I implemented IPC between Excel (VBA) and another process on the same machine, both via a TCP connection as well as via Named Pipes.
In a quick performance test, I submitted a message than consisted of 26 bytes from client (Excel) to server (not Excel), and waited for the reply message from the other process (which consisted of 12 bytes in the example).
I executed this a ton of times in a loop and measured the average execution time.
With TCP on localhost (Windows 7, no fastpath), one "conversation" (request+reply) took around 300-350 microseconds. Especially sending data was quite slow (sending the 26 bytes took around 200microseconds via TCP).
With Named Pipes, one conversation took around 60 microseconds on average - so a LOT faster.
I'm not entirely sure why the difference was so large. The corporate environment I tested this in has a strict firewall, package inspections and what not, so I THINK this may have been caused as even the localhost-based TCP connection went through security measures significantly slowing it down, while named pipe ones likely did not.
TL:DR: In my case, Named Pipes were around 5-6 times faster than TCP for small packages (have not tested with bigger ones yet)
回答4:
http://msdn.microsoft.com/en-us/library/aa178138(v=sql.80).aspx
Let me sum it up for you. If you are worried about performance then use TCP/IP. But if you have a really fast network and your not worried about performance then Named Pipes would be "neat" in that it might save you some code.

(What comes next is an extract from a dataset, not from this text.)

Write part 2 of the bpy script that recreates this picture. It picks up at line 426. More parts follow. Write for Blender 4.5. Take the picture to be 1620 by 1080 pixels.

Not to mention, if you stick to TCP then you will have something that can be scaled, and even load balanced when the time comes.
Cheers,
回答5:
In the scenario you describe, the local TCP connections are very unlikely to be a bottleneck. It will introduce some overhead, of course, but this should be negligible unless your CPU is already running hot.
At a guess, if your server's CPU usage is normally below 50% or so (with the proxy in place) it isn't worth worrying about minimizing the overhead associated with the local TCP connections.
If CPU usage is regularly above 80% you should probably be doing some profiling. I'd start by comparing the CPU load (or, better still, the performance, if you can measure it meaningfully) when the proxy is in place to when it isn't. Unless the proxy is doing some complicated processing, the overhead associated with the extra TCP connections is probably a significant fraction of the total overhead introduced by the proxy, so that should give you at least an order-of-magnitude estimate of how much you'd gain by using a more efficient form of IPC.
回答6:
What is the reason to have a proxy on the SAME machine, just curious?
Anyway:
There are several methods for IPC, TCP/IP, named Pipes are comparable in speed and complexity. If you really want something that scales well and has almost no overhead: use shared memory. Best used in combination with a lock free algorithm for advancing the pointers (or use one buffer for each reader (the proxy/the service) and writer(the service/the proxy)).